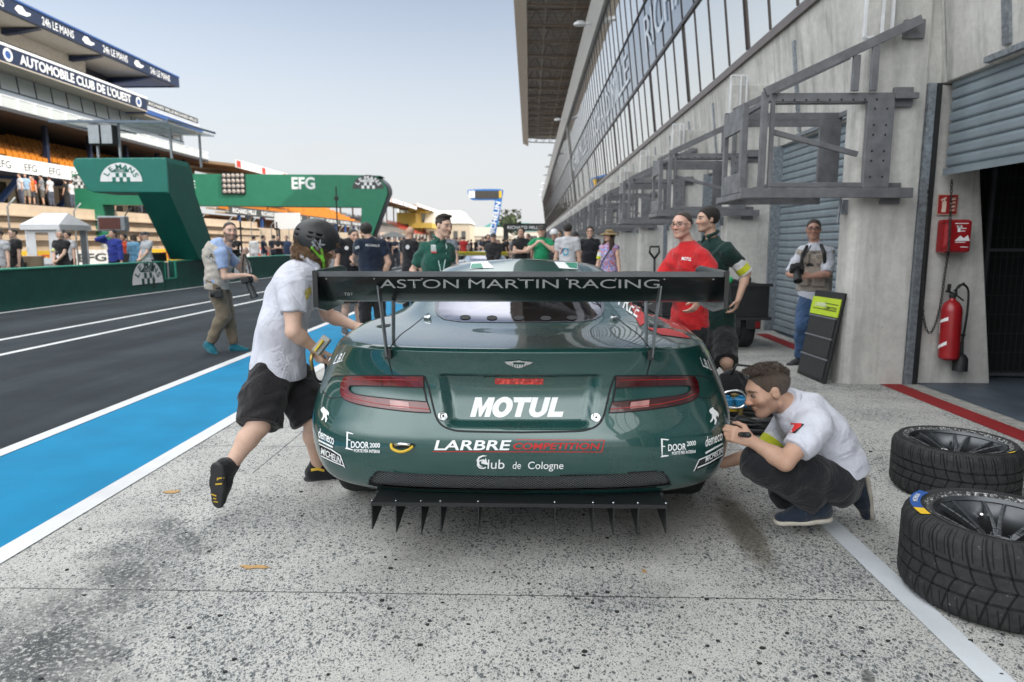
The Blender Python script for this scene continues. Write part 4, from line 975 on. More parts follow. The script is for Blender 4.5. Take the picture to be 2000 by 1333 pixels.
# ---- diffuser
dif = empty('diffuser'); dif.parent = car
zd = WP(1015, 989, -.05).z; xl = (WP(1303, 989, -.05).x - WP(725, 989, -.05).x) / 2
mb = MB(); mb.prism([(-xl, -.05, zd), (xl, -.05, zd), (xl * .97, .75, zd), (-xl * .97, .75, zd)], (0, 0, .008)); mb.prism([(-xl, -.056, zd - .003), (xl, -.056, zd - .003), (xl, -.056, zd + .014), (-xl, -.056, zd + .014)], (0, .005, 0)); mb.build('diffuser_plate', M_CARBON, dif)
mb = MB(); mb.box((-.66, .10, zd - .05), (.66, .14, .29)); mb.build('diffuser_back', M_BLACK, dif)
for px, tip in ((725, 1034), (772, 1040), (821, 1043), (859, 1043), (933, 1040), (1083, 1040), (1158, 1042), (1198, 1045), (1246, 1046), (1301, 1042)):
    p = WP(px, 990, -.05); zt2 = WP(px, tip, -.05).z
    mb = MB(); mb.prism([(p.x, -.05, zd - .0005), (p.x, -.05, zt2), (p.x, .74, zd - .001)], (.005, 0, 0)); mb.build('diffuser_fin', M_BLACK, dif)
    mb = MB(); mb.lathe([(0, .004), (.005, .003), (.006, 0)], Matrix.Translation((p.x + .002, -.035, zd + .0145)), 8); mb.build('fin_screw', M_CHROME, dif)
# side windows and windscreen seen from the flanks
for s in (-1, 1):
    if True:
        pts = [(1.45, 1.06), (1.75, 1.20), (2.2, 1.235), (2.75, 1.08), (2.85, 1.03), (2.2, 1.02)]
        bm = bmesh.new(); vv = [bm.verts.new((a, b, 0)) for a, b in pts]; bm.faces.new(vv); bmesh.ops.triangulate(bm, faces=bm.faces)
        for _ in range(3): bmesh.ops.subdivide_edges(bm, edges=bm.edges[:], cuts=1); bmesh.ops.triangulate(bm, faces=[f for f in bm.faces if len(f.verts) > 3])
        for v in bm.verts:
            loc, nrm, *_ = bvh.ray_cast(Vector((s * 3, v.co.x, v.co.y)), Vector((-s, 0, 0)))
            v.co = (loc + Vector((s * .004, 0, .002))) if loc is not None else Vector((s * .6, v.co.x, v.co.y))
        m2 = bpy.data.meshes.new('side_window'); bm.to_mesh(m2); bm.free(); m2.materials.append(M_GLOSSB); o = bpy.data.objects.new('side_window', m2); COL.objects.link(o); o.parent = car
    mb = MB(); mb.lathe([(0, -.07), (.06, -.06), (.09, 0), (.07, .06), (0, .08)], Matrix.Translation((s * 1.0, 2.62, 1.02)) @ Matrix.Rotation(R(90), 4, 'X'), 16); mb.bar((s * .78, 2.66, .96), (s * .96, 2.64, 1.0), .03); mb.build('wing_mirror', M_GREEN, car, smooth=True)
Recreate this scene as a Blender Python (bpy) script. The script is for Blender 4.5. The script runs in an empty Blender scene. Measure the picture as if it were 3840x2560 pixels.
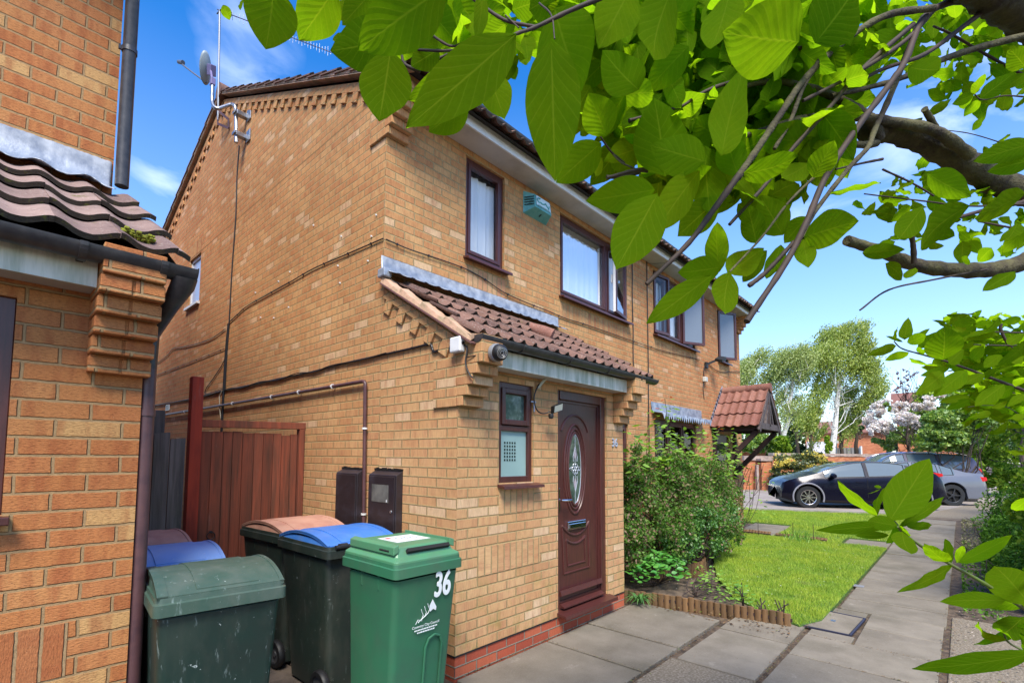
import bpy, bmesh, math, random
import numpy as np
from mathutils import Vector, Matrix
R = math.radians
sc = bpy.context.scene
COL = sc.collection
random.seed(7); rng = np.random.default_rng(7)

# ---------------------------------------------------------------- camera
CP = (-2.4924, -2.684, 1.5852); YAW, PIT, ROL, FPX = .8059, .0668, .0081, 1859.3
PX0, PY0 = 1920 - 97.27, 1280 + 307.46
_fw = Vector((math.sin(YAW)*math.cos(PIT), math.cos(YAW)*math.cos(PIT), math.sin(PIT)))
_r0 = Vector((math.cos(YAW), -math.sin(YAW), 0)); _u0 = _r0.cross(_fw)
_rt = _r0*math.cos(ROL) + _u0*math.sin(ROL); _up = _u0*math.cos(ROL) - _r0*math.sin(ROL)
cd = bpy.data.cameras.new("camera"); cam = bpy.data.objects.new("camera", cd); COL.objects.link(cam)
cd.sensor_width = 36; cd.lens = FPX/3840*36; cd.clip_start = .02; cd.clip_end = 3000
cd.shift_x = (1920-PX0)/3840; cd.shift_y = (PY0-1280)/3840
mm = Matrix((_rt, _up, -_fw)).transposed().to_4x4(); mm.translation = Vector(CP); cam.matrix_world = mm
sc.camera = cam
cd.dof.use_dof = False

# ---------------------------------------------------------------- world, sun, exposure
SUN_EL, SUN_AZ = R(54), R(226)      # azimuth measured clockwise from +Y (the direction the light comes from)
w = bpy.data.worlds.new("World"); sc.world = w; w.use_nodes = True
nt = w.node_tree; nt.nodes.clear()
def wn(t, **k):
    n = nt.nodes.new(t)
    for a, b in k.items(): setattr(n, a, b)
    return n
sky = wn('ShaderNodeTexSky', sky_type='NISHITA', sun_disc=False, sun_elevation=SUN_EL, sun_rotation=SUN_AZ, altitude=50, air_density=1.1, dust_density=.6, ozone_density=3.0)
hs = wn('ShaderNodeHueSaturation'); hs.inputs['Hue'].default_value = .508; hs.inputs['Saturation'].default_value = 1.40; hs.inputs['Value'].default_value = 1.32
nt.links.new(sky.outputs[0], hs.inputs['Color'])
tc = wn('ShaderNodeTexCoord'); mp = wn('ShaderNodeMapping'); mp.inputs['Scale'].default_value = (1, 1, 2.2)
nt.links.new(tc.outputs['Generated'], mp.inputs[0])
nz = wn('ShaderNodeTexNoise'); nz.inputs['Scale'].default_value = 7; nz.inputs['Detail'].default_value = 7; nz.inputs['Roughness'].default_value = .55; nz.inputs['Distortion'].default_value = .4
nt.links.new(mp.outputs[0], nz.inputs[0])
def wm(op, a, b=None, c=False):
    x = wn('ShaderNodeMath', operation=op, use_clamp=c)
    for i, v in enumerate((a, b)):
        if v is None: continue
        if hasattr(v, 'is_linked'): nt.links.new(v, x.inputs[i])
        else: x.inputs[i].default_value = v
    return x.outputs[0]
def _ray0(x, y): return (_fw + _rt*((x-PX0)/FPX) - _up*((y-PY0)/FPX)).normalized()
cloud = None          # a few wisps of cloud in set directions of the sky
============
Directions for this task: Pictures in the records above should not be copied. Repeat everything else exactly.

Finished task:
The Blender Python script for this scene continues. Write part 4, from line 975 on. More parts follow. The script is for Blender 4.5. Take the picture to be 2000 by 1333 pixels.
# ---- diffuser
dif = empty('diffuser'); dif.parent = car
zd = WP(1015, 989, -.05).z; xl = (WP(1303, 989, -.05).x - WP(725, 989, -.05).x) / 2
mb = MB(); mb.prism([(-xl, -.05, zd), (xl, -.05, zd), (xl * .97, .75, zd), (-xl * .97, .75, zd)], (0, 0, .008)); mb.prism([(-xl, -.056, zd - .003), (xl, -.056, zd - .003), (xl, -.056, zd + .014), (-xl, -.056, zd + .014)], (0, .005, 0)); mb.build('diffuser_plate', M_CARBON, dif)
mb = MB(); mb.box((-.66, .10, zd - .05), (.66, .14, .29)); mb.build('diffuser_back', M_BLACK, dif)
for px, tip in ((725, 1034), (772, 1040), (821, 1043), (859, 1043), (933, 1040), (1083, 1040), (1158, 1042), (1198, 1045), (1246, 1046), (1301, 1042)):
    p = WP(px, 990, -.05); zt2 = WP(px, tip, -.05).z
    mb = MB(); mb.prism([(p.x, -.05, zd - .0005), (p.x, -.05, zt2), (p.x, .74, zd - .001)], (.005, 0, 0)); mb.build('diffuser_fin', M_BLACK, dif)
    mb = MB(); mb.lathe([(0, .004), (.005, .003), (.006, 0)], Matrix.Translation((p.x + .002, -.035, zd + .0145)), 8); mb.build('fin_screw', M_CHROME, dif)
# side windows and windscreen seen from the flanks
for s in (-1, 1):
    if True:
        pts = [(1.45, 1.06), (1.75, 1.20), (2.2, 1.235), (2.75, 1.08), (2.85, 1.03), (2.2, 1.02)]
        bm = bmesh.new(); vv = [bm.verts.new((a, b, 0)) for a, b in pts]; bm.faces.new(vv); bmesh.ops.triangulate(bm, faces=bm.faces)
        for _ in range(3): bmesh.ops.subdivide_edges(bm, edges=bm.edges[:], cuts=1); bmesh.ops.triangulate(bm, faces=[f for f in bm.faces if len(f.verts) > 3])
        for v in bm.verts:
            loc, nrm, *_ = bvh.ray_cast(Vector((s * 3, v.co.x, v.co.y)), Vector((-s, 0, 0)))
            v.co = (loc + Vector((s * .004, 0, .002))) if loc is not None else Vector((s * .6, v.co.x, v.co.y))
        m2 = bpy.data.meshes.new('side_window'); bm.to_mesh(m2); bm.free(); m2.materials.append(M_GLOSSB); o = bpy.data.objects.new('side_window', m2); COL.objects.link(o); o.parent = car
    mb = MB(); mb.lathe([(0, -.07), (.06, -.06), (.09, 0), (.07, .06), (0, .08)], Matrix.Translation((s * 1.0, 2.62, 1.02)) @ Matrix.Rotation(R(90), 4, 'X'), 16); mb.bar((s * .78, 2.66, .96), (s * .96, 2.64, 1.0), .03); mb.build('wing_mirror', M_GREEN, car, smooth=True)
Recreate this scene as a Blender Python (bpy) script. The script is for Blender 4.5. The script runs in an empty Blender scene. Measure the picture as if it were 3840x2560 pixels.
import bpy, bmesh, math, random
import numpy as np
from mathutils import Vector, Matrix
R = math.radians
sc = bpy.context.scene
COL = sc.collection
random.seed(7); rng = np.random.default_rng(7)

# ---------------------------------------------------------------- camera
CP = (-2.4924, -2.684, 1.5852); YAW, PIT, ROL, FPX = .8059, .0668, .0081, 1859.3
PX0, PY0 = 1920 - 97.27, 1280 + 307.46
_fw = Vector((math.sin(YAW)*math.cos(PIT), math.cos(YAW)*math.cos(PIT), math.sin(PIT)))
_r0 = Vector((math.cos(YAW), -math.sin(YAW), 0)); _u0 = _r0.cross(_fw)
_rt = _r0*math.cos(ROL) + _u0*math.sin(ROL); _up = _u0*math.cos(ROL) - _r0*math.sin(ROL)
cd = bpy.data.cameras.new("camera"); cam = bpy.data.objects.new("camera", cd); COL.objects.link(cam)
cd.sensor_width = 36; cd.lens = FPX/3840*36; cd.clip_start = .02; cd.clip_end = 3000
cd.shift_x = (1920-PX0)/3840; cd.shift_y = (PY0-1280)/3840
mm = Matrix((_rt, _up, -_fw)).transposed().to_4x4(); mm.translation = Vector(CP); cam.matrix_world = mm
sc.camera = cam
cd.dof.use_dof = False

# ---------------------------------------------------------------- world, sun, exposure
SUN_EL, SUN_AZ = R(54), R(226)      # azimuth measured clockwise from +Y (the direction the light comes from)
w = bpy.data.worlds.new("World"); sc.world = w; w.use_nodes = True
nt = w.node_tree; nt.nodes.clear()
def wn(t, **k):
    n = nt.nodes.new(t)
    for a, b in k.items(): setattr(n, a, b)
    return n
sky = wn('ShaderNodeTexSky', sky_type='NISHITA', sun_disc=False, sun_elevation=SUN_EL, sun_rotation=SUN_AZ, altitude=50, air_density=1.1, dust_density=.6, ozone_density=3.0)
hs = wn('ShaderNodeHueSaturation'); hs.inputs['Hue'].default_value = .508; hs.inputs['Saturation'].default_value = 1.40; hs.inputs['Value'].default_value = 1.32
nt.links.new(sky.outputs[0], hs.inputs['Color'])
tc = wn('ShaderNodeTexCoord'); mp = wn('ShaderNodeMapping'); mp.inputs['Scale'].default_value = (1, 1, 2.2)
nt.links.new(tc.outputs['Generated'], mp.inputs[0])
nz = wn('ShaderNodeTexNoise'); nz.inputs['Scale'].default_value = 7; nz.inputs['Detail'].default_value = 7; nz.inputs['Roughness'].default_value = .55; nz.inputs['Distortion'].default_value = .4
nt.links.new(mp.outputs[0], nz.inputs[0])
def wm(op, a, b=None, c=False):
    x = wn('ShaderNodeMath', operation=op, use_clamp=c)
    for i, v in enumerate((a, b)):
        if v is None: continue
        if hasattr(v, 'is_linked'): nt.links.new(v, x.inputs[i])
        else: x.inputs[i].default_value = v
    return x.outputs[0]
def _ray0(x, y): return (_fw + _rt*((x-PX0)/FPX) - _up*((y-PY0)/FPX)).normalized()
cloud = None          # a few wisps of cloud in set directions of the sky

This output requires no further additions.